* **Data lines**:
—————

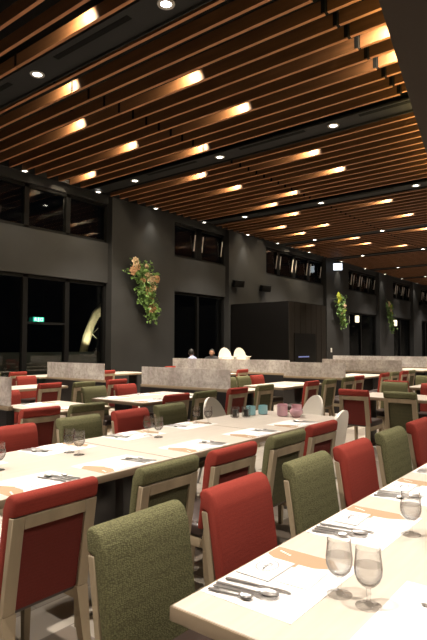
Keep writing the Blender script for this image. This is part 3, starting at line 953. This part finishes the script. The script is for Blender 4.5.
# ---- white high chairs
def build_highchair():
    t = empty('high_chair')
    # shell: rounded arch back swooping into two sides
    bm = new_bm()
    N = 22
    rings = []
    # outline of the back in its own plane, arch
    outer = []
    for i in range(N + 1):
        a = PI * i / N
        outer.append((0.205 * math.cos(a), 0.52 + 0.385 * math.sin(a) ** 0.85))
    pts = [(0.205, 0.50)] + outer + [(-0.205, 0.50)]
    def yb(z): return -0.15 - (z - 0.5) * 0.16
    fr = [bm.verts.new((x, yb(z) + 0.05 * (x / 0.205) ** 2, z)) for x, z in pts]
    n = len(pts)
    ctr_f = [bm.verts.new((0.55 * x, yb(z) + 0.02 + 0.05 * (0.55 * x / 0.205) ** 2, 0.50 + (z - 0.5) * 0.62)) for x, z in pts]
    bk = [bm.verts.new((x, yb(z) - 0.028 + 0.05 * (x / 0.205) ** 2, z)) for x, z in pts]
    ctr_b = [bm.verts.new((0.55 * x, yb(z) - 0.022 + 0.05 * (0.55 * x / 0.205) ** 2, 0.50 + (z - 0.5) * 0.62)) for x, z in pts]
    for i in range(n - 1):
        bm.faces.new((fr[i], fr[i + 1], ctr_f[i + 1], ctr_f[i])); bm.faces.new((bk[i + 1], bk[i], ctr_b[i], ctr_b[i + 1]))
        bm.faces.new((fr[i + 1], fr[i], bk[i], bk[i + 1]))
    bm.faces.new(ctr_f); bm.faces.new(ctr_b[::-1])
    bm.faces.new((fr[0], ctr_f[0], ctr_b[0], bk[0])); bm.faces.new((fr[-1], bk[-1], ctr_b[-1], ctr_f[-1]))
    bm.faces.new((ctr_f[0], ctr_f[-1], ctr_b[-1], ctr_b[0]))
    make('backrest', bm, M['plastic'], t, True, 50)
    bm = new_bm(); box(bm, (0, 0.02, 0.49), (0.38, 0.34, 0.035), bev=0.014, seg=3); make('seat', bm, M['plastic'], t)
    for s in (-1, 1):
        bm = new_bm()
        prof = [(-0.12, 0.50), (0.20, 0.50), (0.22, 0.62), (0.10, 0.635), (-0.02, 0.64), (-0.12, 0.66)]
        extrude_profile(bm, prof, s * 0.20 - 0.014, s * 0.20 + 0.014, 0.008, 2); make('armrest', bm, M['plastic'], t)
    bm = new_bm(); box(bm, (0, 0.27, 0.635), (0.42, 0.18, 0.022), bev=0.011, seg=2); make('tray', bm, M['plastic'], t)
    for sx in (-1, 1):
        for sy in (-1, 1):
            bm = new_bm(); tube(bm, [(sx * 0.23, sy * 0.23 + 0.02, 0.0), (sx * 0.16, sy * 0.14 + 0.02, 0.48)], 0.014, 8); make('leg', bm, M['metal'], t)
    bm = new_bm()
    for sx in (-1, 1): tube(bm, [(sx * 0.195, -0.165, 0.24), (sx * 0.195, 0.205, 0.24)], 0.009, 6)
    make('stretcher', bm, M['metal'], t)
    return t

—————

* **What the task requires**: Set the data above down again exactly as given, with no pictures.

* **Response to this exercise**:
Keep writing the Blender script for this image. This is part 3, starting at line 953. This part finishes the script. The script is for Blender 4.5.
# ---- white high chairs
def build_highchair():
    t = empty('high_chair')
    # shell: rounded arch back swooping into two sides
    bm = new_bm()
    N = 22
    rings = []
    # outline of the back in its own plane, arch
    outer = []
    for i in range(N + 1):
        a = PI * i / N
        outer.append((0.205 * math.cos(a), 0.52 + 0.385 * math.sin(a) ** 0.85))
    pts = [(0.205, 0.50)] + outer + [(-0.205, 0.50)]
    def yb(z): return -0.15 - (z - 0.5) * 0.16
    fr = [bm.verts.new((x, yb(z) + 0.05 * (x / 0.205) ** 2, z)) for x, z in pts]
    n = len(pts)
    ctr_f = [bm.verts.new((0.55 * x, yb(z) + 0.02 + 0.05 * (0.55 * x / 0.205) ** 2, 0.50 + (z - 0.5) * 0.62)) for x, z in pts]
    bk = [bm.verts.new((x, yb(z) - 0.028 + 0.05 * (x / 0.205) ** 2, z)) for x, z in pts]
    ctr_b = [bm.verts.new((0.55 * x, yb(z) - 0.022 + 0.05 * (0.55 * x / 0.205) ** 2, 0.50 + (z - 0.5) * 0.62)) for x, z in pts]
    for i in range(n - 1):
        bm.faces.new((fr[i], fr[i + 1], ctr_f[i + 1], ctr_f[i])); bm.faces.new((bk[i + 1], bk[i], ctr_b[i], ctr_b[i + 1]))
        bm.faces.new((fr[i + 1], fr[i], bk[i], bk[i + 1]))
    bm.faces.new(ctr_f); bm.faces.new(ctr_b[::-1])
    bm.faces.new((fr[0], ctr_f[0], ctr_b[0], bk[0])); bm.faces.new((fr[-1], bk[-1], ctr_b[-1], ctr_f[-1]))
    bm.faces.new((ctr_f[0], ctr_f[-1], ctr_b[-1], ctr_b[0]))
    make('backrest', bm, M['plastic'], t, True, 50)
    bm = new_bm(); box(bm, (0, 0.02, 0.49), (0.38, 0.34, 0.035), bev=0.014, seg=3); make('seat', bm, M['plastic'], t)
    for s in (-1, 1):
        bm = new_bm()
        prof = [(-0.12, 0.50), (0.20, 0.50), (0.22, 0.62), (0.10, 0.635), (-0.02, 0.64), (-0.12, 0.66)]
        extrude_profile(bm, prof, s * 0.20 - 0.014, s * 0.20 + 0.014, 0.008, 2); make('armrest', bm, M['plastic'], t)
    bm = new_bm(); box(bm, (0, 0.27, 0.635), (0.42, 0.18, 0.022), bev=0.011, seg=2); make('tray', bm, M['plastic'], t)
    for sx in (-1, 1):
        for sy in (-1, 1):
            bm = new_bm(); tube(bm, [(sx * 0.23, sy * 0.23 + 0.02, 0.0), (sx * 0.16, sy * 0.14 + 0.02, 0.48)], 0.014, 8); make('leg', bm, M['metal'], t)
    bm = new_bm()
    for sx in (-1, 1): tube(bm, [(sx * 0.195, -0.165, 0.24), (sx * 0.195, 0.205, 0.24)], 0.009, 6)
    make('stretcher', bm, M['metal'], t)
    return t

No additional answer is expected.